§ **Task brief**
Print the listing from its top line through the line containing "st('wall_left', w, M['block'], 'grey", nothing more, and leave out the pictures.

§ **Provided data**
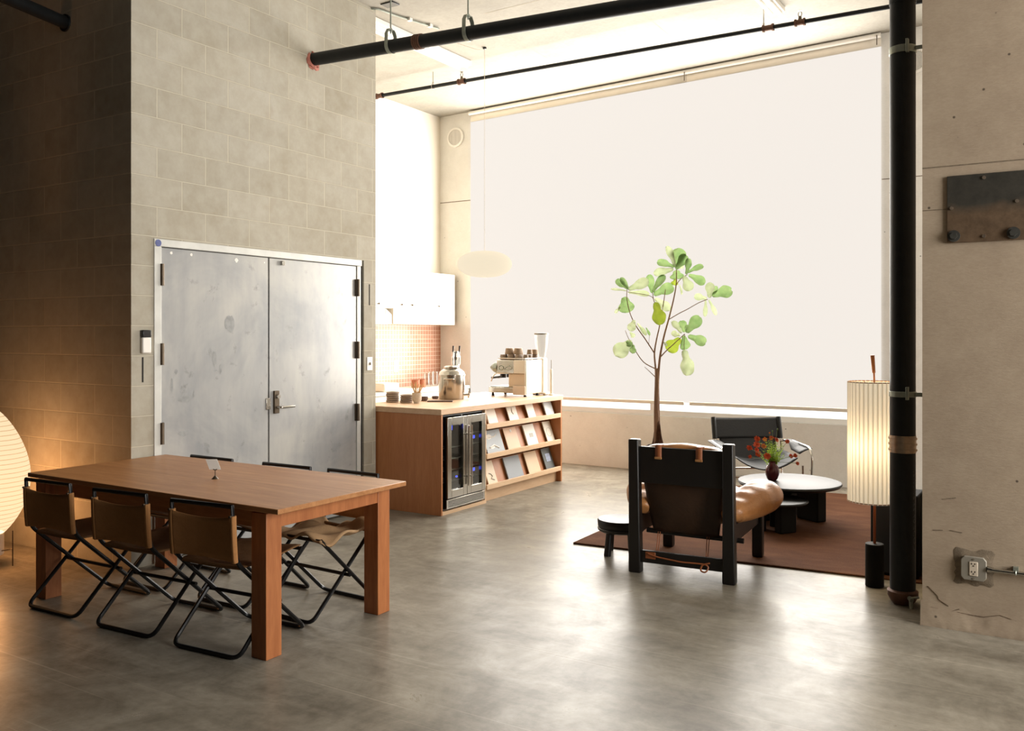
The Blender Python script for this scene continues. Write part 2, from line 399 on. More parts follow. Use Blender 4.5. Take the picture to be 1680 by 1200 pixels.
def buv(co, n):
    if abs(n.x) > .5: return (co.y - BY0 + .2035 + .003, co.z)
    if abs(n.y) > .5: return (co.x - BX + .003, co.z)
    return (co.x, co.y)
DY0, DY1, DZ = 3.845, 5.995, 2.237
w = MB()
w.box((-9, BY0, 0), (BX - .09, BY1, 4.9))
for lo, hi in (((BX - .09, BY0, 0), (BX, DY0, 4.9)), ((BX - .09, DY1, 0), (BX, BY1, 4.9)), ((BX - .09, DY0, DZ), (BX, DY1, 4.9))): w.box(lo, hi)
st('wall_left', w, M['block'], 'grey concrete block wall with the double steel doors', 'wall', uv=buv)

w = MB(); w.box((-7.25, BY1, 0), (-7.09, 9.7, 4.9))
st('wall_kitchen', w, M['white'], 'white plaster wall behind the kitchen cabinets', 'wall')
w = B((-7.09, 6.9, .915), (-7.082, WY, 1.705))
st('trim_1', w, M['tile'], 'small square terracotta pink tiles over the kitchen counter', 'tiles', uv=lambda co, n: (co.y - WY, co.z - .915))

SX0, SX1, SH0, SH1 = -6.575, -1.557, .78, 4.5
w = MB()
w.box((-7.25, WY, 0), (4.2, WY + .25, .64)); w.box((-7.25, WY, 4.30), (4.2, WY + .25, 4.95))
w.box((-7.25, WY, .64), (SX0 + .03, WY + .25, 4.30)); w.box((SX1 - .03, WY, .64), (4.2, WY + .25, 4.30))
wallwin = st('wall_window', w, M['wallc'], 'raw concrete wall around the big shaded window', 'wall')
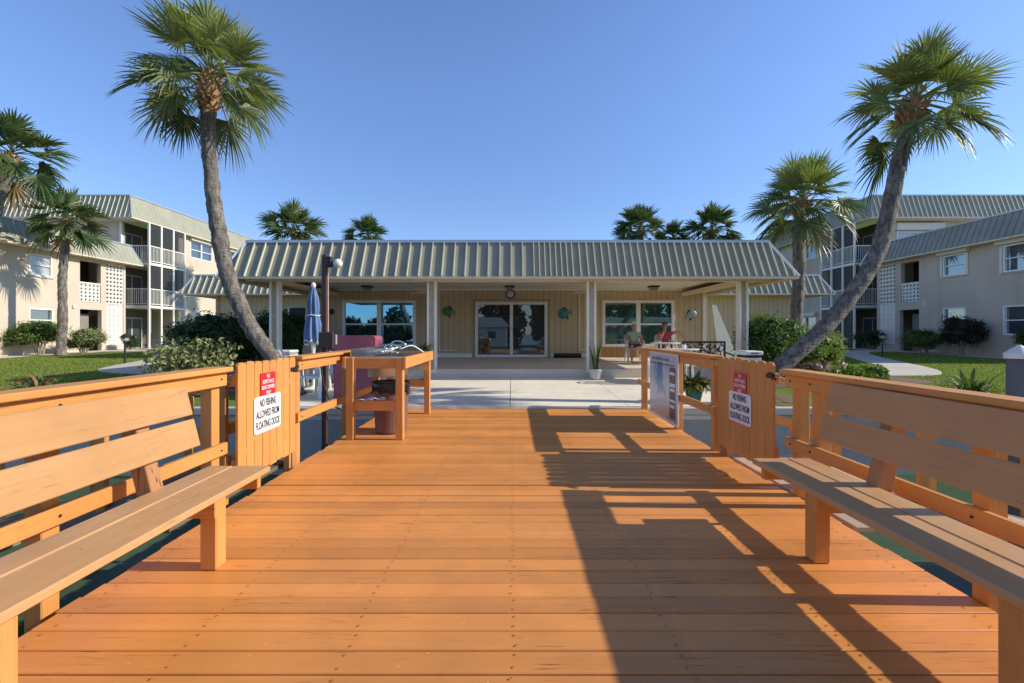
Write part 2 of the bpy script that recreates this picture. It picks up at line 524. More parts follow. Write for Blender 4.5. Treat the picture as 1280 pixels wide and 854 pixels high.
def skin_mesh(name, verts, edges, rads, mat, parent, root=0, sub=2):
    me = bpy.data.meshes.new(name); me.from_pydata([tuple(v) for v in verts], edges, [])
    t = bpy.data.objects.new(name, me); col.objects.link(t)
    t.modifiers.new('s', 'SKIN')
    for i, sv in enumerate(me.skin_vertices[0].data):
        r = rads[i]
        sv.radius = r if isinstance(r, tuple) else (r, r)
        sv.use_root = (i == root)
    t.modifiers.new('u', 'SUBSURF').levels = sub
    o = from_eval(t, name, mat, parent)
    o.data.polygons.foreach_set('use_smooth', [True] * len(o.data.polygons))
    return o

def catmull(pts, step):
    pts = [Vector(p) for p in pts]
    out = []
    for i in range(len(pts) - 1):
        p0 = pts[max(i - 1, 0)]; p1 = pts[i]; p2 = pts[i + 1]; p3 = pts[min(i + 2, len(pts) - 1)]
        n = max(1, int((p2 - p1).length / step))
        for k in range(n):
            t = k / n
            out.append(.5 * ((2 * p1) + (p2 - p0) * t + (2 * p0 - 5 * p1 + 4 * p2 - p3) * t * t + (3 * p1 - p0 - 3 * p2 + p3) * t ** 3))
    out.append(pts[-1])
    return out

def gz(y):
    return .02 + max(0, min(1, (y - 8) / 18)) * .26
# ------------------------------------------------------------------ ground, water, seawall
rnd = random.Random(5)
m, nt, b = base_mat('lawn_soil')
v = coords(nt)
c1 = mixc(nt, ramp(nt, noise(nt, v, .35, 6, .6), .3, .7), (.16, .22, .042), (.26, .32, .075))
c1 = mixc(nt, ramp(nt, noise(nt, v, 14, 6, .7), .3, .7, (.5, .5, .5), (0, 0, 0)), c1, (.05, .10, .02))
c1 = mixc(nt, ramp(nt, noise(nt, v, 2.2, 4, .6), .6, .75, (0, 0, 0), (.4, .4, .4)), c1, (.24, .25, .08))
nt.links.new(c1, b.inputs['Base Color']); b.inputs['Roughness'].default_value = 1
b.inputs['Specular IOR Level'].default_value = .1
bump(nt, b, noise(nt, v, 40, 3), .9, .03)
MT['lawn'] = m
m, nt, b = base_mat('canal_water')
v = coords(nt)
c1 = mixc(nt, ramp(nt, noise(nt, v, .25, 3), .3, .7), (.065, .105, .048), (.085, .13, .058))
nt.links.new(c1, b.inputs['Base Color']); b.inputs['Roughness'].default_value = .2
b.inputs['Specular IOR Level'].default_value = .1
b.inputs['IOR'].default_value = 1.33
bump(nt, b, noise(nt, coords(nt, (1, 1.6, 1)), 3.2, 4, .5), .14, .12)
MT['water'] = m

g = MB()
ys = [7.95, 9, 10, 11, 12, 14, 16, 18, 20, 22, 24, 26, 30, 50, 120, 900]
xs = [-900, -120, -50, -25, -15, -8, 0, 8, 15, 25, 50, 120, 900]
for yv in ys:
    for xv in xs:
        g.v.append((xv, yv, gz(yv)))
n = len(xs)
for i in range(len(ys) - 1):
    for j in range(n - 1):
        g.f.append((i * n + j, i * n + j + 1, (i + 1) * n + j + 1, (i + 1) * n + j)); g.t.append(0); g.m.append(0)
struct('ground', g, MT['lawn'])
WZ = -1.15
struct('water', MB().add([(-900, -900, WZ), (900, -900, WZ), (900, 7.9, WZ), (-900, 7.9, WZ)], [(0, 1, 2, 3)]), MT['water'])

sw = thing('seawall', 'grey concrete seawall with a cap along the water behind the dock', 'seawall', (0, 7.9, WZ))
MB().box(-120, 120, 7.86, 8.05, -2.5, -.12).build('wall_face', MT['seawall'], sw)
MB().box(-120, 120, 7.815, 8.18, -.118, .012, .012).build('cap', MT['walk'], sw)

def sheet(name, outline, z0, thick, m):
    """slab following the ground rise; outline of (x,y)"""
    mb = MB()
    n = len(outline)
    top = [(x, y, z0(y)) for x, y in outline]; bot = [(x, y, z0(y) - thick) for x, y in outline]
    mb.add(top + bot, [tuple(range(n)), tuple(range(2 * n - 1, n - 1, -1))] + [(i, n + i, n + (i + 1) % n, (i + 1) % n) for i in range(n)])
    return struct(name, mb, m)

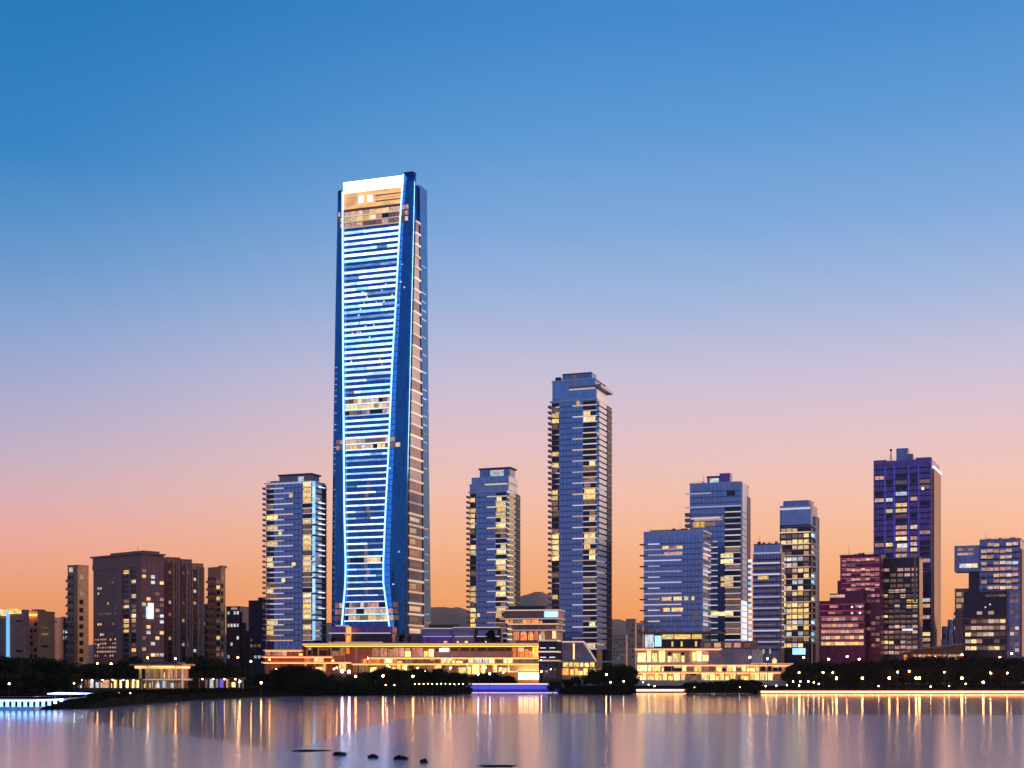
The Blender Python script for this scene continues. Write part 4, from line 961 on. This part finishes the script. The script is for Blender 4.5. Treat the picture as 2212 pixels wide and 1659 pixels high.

§ **The reply**
The Blender Python script for this scene continues. Write part 2, from line 399 on. More parts follow. Use Blender 4.5. Take the picture to be 1680 by 1200 pixels.
def buv(co, n):
    if abs(n.x) > .5: return (co.y - BY0 + .2035 + .003, co.z)
    if abs(n.y) > .5: return (co.x - BX + .003, co.z)
    return (co.x, co.y)
DY0, DY1, DZ = 3.845, 5.995, 2.237
w = MB()
w.box((-9, BY0, 0), (BX - .09, BY1, 4.9))
for lo, hi in (((BX - .09, BY0, 0), (BX, DY0, 4.9)), ((BX - .09, DY1, 0), (BX, BY1, 4.9)), ((BX - .09, DY0, DZ), (BX, DY1, 4.9))): w.box(lo, hi)
st('wall_left', w, M['block'], 'grey concrete block wall with the double steel doors', 'wall', uv=buv)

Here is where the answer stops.